Poland’s left-liberal opposition rightly fears new commission set to investigate Russian influence

By Grzegorz Adamczyk
2 Min Read

Former Polish Prime Minister Donald Tusk’s team and their media can offer up a million excuses, but they cannot change the past. The facts are clear: From 2007 to 2015, Poland had a government that compromised security by pursuing full cooperation with Moscow in almost every area, from foreign policy to energy.

Adding to this reality is the humiliation during the Smolensk tragedy, i.e., the absurd rejection of the Russian assassination theory. Whether the Tusk government did this due to orders from Berlin, in hopes of boosting their personal careers, or out of sheer stupidity — basically doing the opposite of everything Law and Justice (PiS) did — is only a secondary concern.

What matters is that they chose to play a game that no Polish politician should ever choose.

Such political crimes must have consequences. People who commit such grave errors should at least leave politics. If they made such a fundamental mistake, they have no right to even think about taking control again.

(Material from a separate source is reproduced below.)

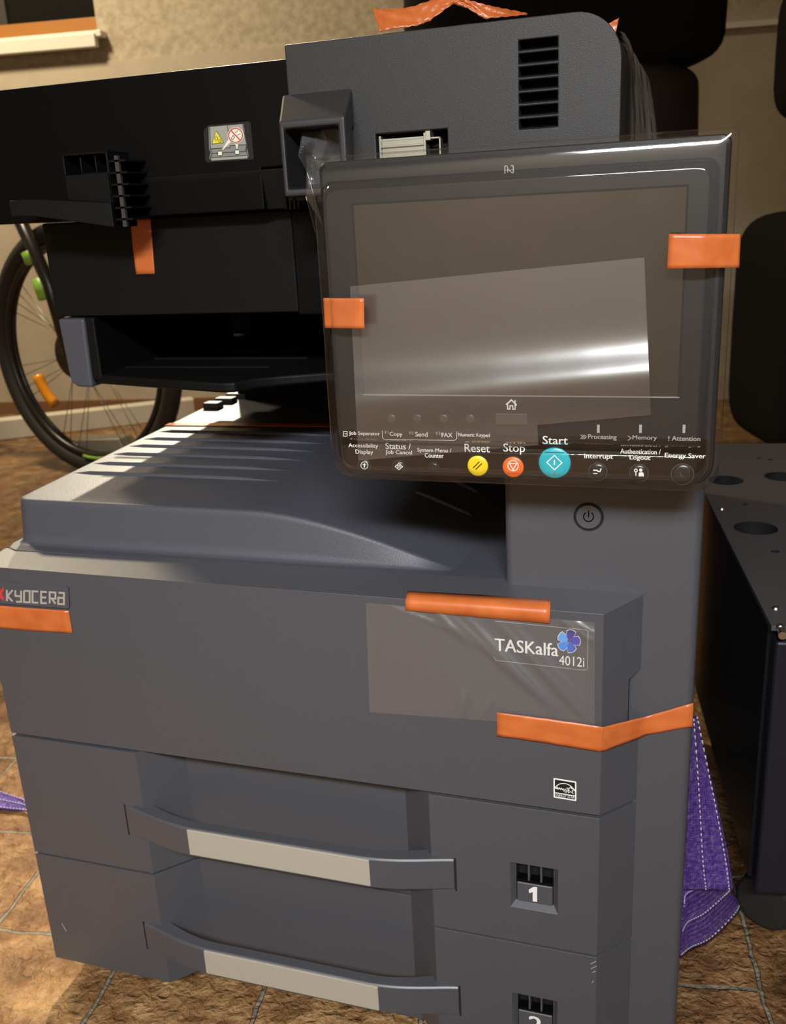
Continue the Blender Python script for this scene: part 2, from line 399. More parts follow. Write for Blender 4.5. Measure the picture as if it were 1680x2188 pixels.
def put_text(mb, s, xl, xr, yt, yb, Y, mat, bold=0.0, dy=0.0):
    """lettering fitted between the measured left, right, top and bottom on the plane y = Y"""
    me = text_mesh(s); yc = (yt + yb) / 2; xc = (xl + xr) / 2
    sl = (yc - 787) / (xc + 5487)
    a = PY(xl, yc + (xl - xc) * sl, Y); b = PY(xr, yc + (xr - xc) * sl, Y); t = PY(xc, yt, Y).z; u = PY(xc, yb, Y).z
    xs = [v.co.x for v in me.vertices]; ys = [v.co.y for v in me.vertices]
    x0, x1, y0, y1 = min(xs), max(xs), min(ys), max(ys); mi = mb.mi(mat)
    offs = [0] if not bold else [-bold, 0, bold]
    for k, of in enumerate(offs):
        vs = [mb.bm.verts.new((a.x + (v.co.x - x0) / (x1 - x0) * (b.x - a.x) + of, Y - dy - 0.00003 * k, u + (v.co.y - y0) / (y1 - y0) * (t - u))) for v in me.vertices]
        for p in me.polygons:
            try: f = mb.bm.faces.new([vs[i] for i in p.vertices]); f.material_index = mi
            except ValueError: pass
    bpy.data.meshes.remove(me)

# ------------------------------------------------------------------ the room
ROOM = dict(u0=-2.2, u1=4.6, v1=5.8, H=2.6)
def struct(name, mb, **k): return props(mb.build(name, **k), kind='structure')
mb = MB(); mb.wbox(ROOM['u0'], ROOM['u1'], 0, ROOM['v1'], -0.1, 0.0, 'floor'); struct('floor', mb)
mb = MB(); mb.wbox(ROOM['u0'], ROOM['u1'], 0, ROOM['v1'], ROOM['H'], ROOM['H'] + 0.1, 'ceiling'); struct('ceiling', mb)
WX0, WX1, WZ0, WZ1 = -1.6, 0.358, 1.385, 2.25
DZ = 1.292
mb = MB()
mb.wbox(ROOM['u0'], ROOM['u1'], 0.012, -0.25, 0, DZ, 'plaster_smooth')
mb.wbox(ROOM['u0'], WX0, 0, -0.25, DZ, ROOM['H'], 'plaster'); mb.wbox(WX1, ROOM['u1'], 0, -0.25, DZ, ROOM['H'], 'plaster')
mb.wbox(WX0, WX1, 0, -0.25, DZ, WZ0, 'plaster'); mb.wbox(WX0, WX1, 0, -0.25, WZ1, ROOM['H'], 'plaster')
struct('wall_back', mb)
mb = MB(); mb.wbox(ROOM['u0'], ROOM['u0'] - 0.15, -0.25, ROOM['v1'], 0, ROOM['H'], 'plain_wall'); struct('wall_left', mb)
mb = MB(); mb.wbox(ROOM['u1'], ROOM['u1'] + 0.15, -0.25, ROOM['v1'], 0, ROOM['H'], 'plain_wall'); struct('wall_right', mb)
mb = MB(); mb.wbox(ROOM['u0'], ROOM['u1'], ROOM['v1'], ROOM['v1'] + 0.15, 0, ROOM['H'], 'plain_wall'); struct('wall_front', mb)
mb = MB(); mb.wbox(ROOM['u0'], 2.2, 0.012, 0.03, 0, 0.05, 'brown_trim'); struct('baseboard_back', mb)
mb = MB(); mb.wbox(2.2, ROOM['u1'], 0.0, 0.03, 1.235, 1.252, 'sill'); mb.wbox(2.2, ROOM['u1'], 0.0, 0.022, 0.575, 0.59, 'plaster_smooth'); struct('trim_1', mb)
win = props(bpy.data.objects.new('window_1', None), kind='structure'); COL.objects.link(win); win.location = RW(-0.6, 0, WZ0)
mb = MB()
mb.wbox(WX0, WX1, -0.05, -0.13, WZ0, WZ0 + 0.066, 'wood'); mb.wbox(WX0, WX1, -0.07, -0.13, WZ1 - 0.05, WZ1, 'wood')
mb.wbox(WX0, WX0 + 0.05, -0.07, -0.13, WZ0, WZ1, 'wood')
mb.build('window_frame', win, bevel=0.003)
mb = MB(); mb.wbox(WX0, WX1, -0.10, -0.11, WZ0, WZ1, 'night'); mb.build('window_pane', win)
mb = MB(); mb.wbox(-0.32, -0.03, -0.085, -0.098, WZ0 + 0.046, WZ1, 'keydim'); mb.build('window_sash', win)
mb = MB()
mb.wbox(WX0 - 0.05, 0.392, 0.05, -0.09, WZ0 - 0.018, WZ0 + 0.004, 'sill'); mb.wbox(WX0 - 0.05, 0.372, 0.062, 0.03, WZ0 - 0.052, WZ0 - 0.006, 'sill')
mb.build('window_sill', win, bevel=0.004)

# ------------------------------------------------------------------ the copier
XL, XC, XR = -0.5754, -0.0505, 0.0115
ZB, ZS, ZF, ZT = 0.0297, 0.1536, 0.2819, 0.4455
cop = empty('photocopier', (-0.29, 0.3, 0), 'big dark grey office photocopier with touch panel and two paper drawers, taped for transport', 'photocopier')
# core of the machine behind the doors
mb = MB(); mb.box(XL + 0.004, -0.128, 0.034, 0.60, 0.012, 0.4475, 'gray'); mb.build('body', cop, bevel=0.004)
for fx in (XL + 0.06, XR - 0.08):
    for fy in (0.10, 0.54):
        mb = MB(); mb.cyl((fx, fy, 0), (0, 0, 1), 0.02, 0.013, 'rubber'); mb.build('foot', cop)
# right-hand column
colm = MB(); colm.box(-0.1245, XR, 0.028, 0.60, 0.012, 0.715, 'gray'); colm = colm.build('column', cop)
c = MB(); c.box(-0.035, -0.0255 + 0.006, 0.0, 0.034, 0.342, 0.402, 'gray')
add_bevel(colm, 0.006, 4, harden=True)
# front cover with slanted right end
mb = MB()
pl = [(XL, 0.0), (XC, 0.0), (-0.0262, 0.0265), (-0.0262, 0.036), (XL, 0.036)]
mb.prism([(x, y, ZF + 0.0012) for x, y in pl], [(x, y, ZT + (0.20 if x > -0.3 else 0.09) * y) for x, y in pl], 'gray')
cover = mb.build('front_cover', cop)
c = MB(); c.prism([(-0.0335, 0.0185, 0.338), (-0.02, 0.012, 0.338), (-0.015, 0.04, 0.338), (-0.0335, 0.04, 0.338)], [(-0.0335, 0.0185, 0.388), (-0.02, 0.012, 0.388), (-0.015, 0.04, 0.400), (-0.0335, 0.04, 0.400)], 'black')
cut(cover, c)
add_bevel(cover, 0.0055, 5, harden=True)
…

The commission for investigating Russian influence from 2007 to 2022, supported by Polish President Andrzej Duda on Monday, must reveal the truth. Poles have the right to know how much their country’s basic interests were trampled upon during the rule of the Civic Platform (PO) and how vastly different the independence policy of Law and Justice has been.

This is a fundamental matter for Polish security. Such serious culpability cannot be ignored. Poles no longer live in the First Republic but the Third or Fourth, and they cannot afford to make the same mistakes that once led them to downfall.